S.K. Ali on telling YA stories informed by love, xenophobia and remembering what it was like to be a teen
'If you write from a place of respect for young people, I think young people feel it, see it and receive it.'
S.K. Ali is a writer and teacher from Toronto, best known for her debut YA novel, Saints and Misfits.
Saints and Misfits told a coming-of-age story about a young Muslim protagonist. So does her latest novel, Love from A to Z. In both books, Ali takes on weighty themes such as Islamophobia, teen angst and religious conversion.
She spoke to CBC Books about why she writes.
How did you approach Love from A to Z, compared to your approach for Saints and Misfits?
"My creative approach has changed over time. I'd written another manuscript before Saints and Misfits, and another one after but before Love from A to Z. In total, I've completed four full manuscripts — and each of them I approached it differently!
"For Love from A to Z, I sold it on an outline. So I had to stick to it. I love to discover things while I'm writing. I know exactly what's going to come up next with an outline. l thought writing it was going to be boring. But it enabled the creative process of discovering new scenes and situations and made it faster for me to write."
Are you mindful of what's happening in Canada and around the world? How does that filter throughout in your literature?
"I'm very mindful of what's happening in the world right now. Regardless of whether you're a news junkie or not, it affects our day-to-day existence. And not just Muslims — it affects anybody who is seen as other and outside the norm.
"Some communities are given the yoke of bearing the sins of the whole community and other communities have the privilege of being seen as individuals.
"It trickles down into my everyday life. Even without even listening to the news, I can sense when something heinous has happened. I'll be in the grocery store and I can feel a shift in the ways that people look at me.
I can sense when something heinous has happened. I'll be in the grocery store and I can feel a shift in the ways that people look at me.
"I felt a strong need to write an author's note in Love from A to Z (expanding on the topic of religious conversion and Islamophobia). I felt sad that I felt the need to write an author's note, but I knew a lot of people reading it would question if these things are really happening."
Do you think being a teacher gives you insight into how kids perceive the world they live in?
"I'm a second grade teacher, but I used a lot of my insight into young people in writing Zayneb's character in Love from A to Z. Writing teen characters comes from a place of respecting them and remembering what it was like to be a teen myself. It also comes from my faith, reading about Islamic history and understanding that age is not a determinant of whether you're a wise person or whether you can be a leader.
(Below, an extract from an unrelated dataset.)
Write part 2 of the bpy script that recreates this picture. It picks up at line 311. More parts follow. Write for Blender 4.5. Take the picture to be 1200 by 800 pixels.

There are many cases where a chosen leader of a place was a very young person.
"When you're a young person, you respect your elders, yet still have the ability to do amazing things. We see that now in the world, with young people understanding and speaking out about political issues that are affecting today's society. That's why I never want to talk down to them or make them seem frivolous. We have to respect young people more. If you write from a place of respect for young people, I think young people feel it, see it and receive it."
What was your own childhood like?
"I came to Toronto when I was seven, from Montreal. I grew up in Toronto's Parkdale neighbourhood and went to a school that would be called an 'inner city' school. It was very multicultural. We were fortunate, in that it had a lot of arts programs. We used to have 'Young Writers Week' and every year you got to write and publish a book. That was critical for me — to see the importance of literature and arts as it was inculcated in my school.
If you write from a place of respect for young people, I think young people feel it, see it and receive it.
"My father was studying for his PhD. That's why initially we came to Canada from India. I had a highly literary home and we had a lot of bookshelves. It was important that we went to a library every week and got a lot of books. Being surrounded by that — a sense of how important the written word was, and how important literature is — impacted me.
"In terms of the popular culture, it was the 1980s, which was a great time. There was a lot of things happening in music and fashion. I read a lot of Judy Blume. Back then, there was no YA — you went from Judy Blume in Grade 4 to 6 and then jumped straight to Stephen King. There was no bridge. I loved reading Judy Blume because she wrote a lot about the outsider identity. I realized there could be different people and narratives in books."
What is your writing process like?
"I use J.K. Rowling's plotting chart. It's a way for me to know all the narrative threads that I've brought into the story. I have a chart where I write the plot threads on one side, and then across the top I have the chapters.
"I'll also draw a seven-act structure chart, where you've got the beginning — something that sends the character on a journey — and then the midpoint. I also continuously edit. I won't start a new section until I read the whole thing up to that point. From there, I weave the threads, always checking that I haven't dropped a thread or I've brought something up that disappears and isn't resolved later.
"I write very tight. Usually during the editing process, I'm not cutting. I'm always being asked to add stuff! That tightness comes from the fact that I do keep the threads close to me."
That said, what do you hope young readers take away from this book?
"What I hope my readers take away from my books is hope. And that our difficulties aren't what define us. I think when you're young, when you're in the midst of something fairly hard, that's the only thing you see. But it's about knowing that life holds the good and the terrible and the most joyful things."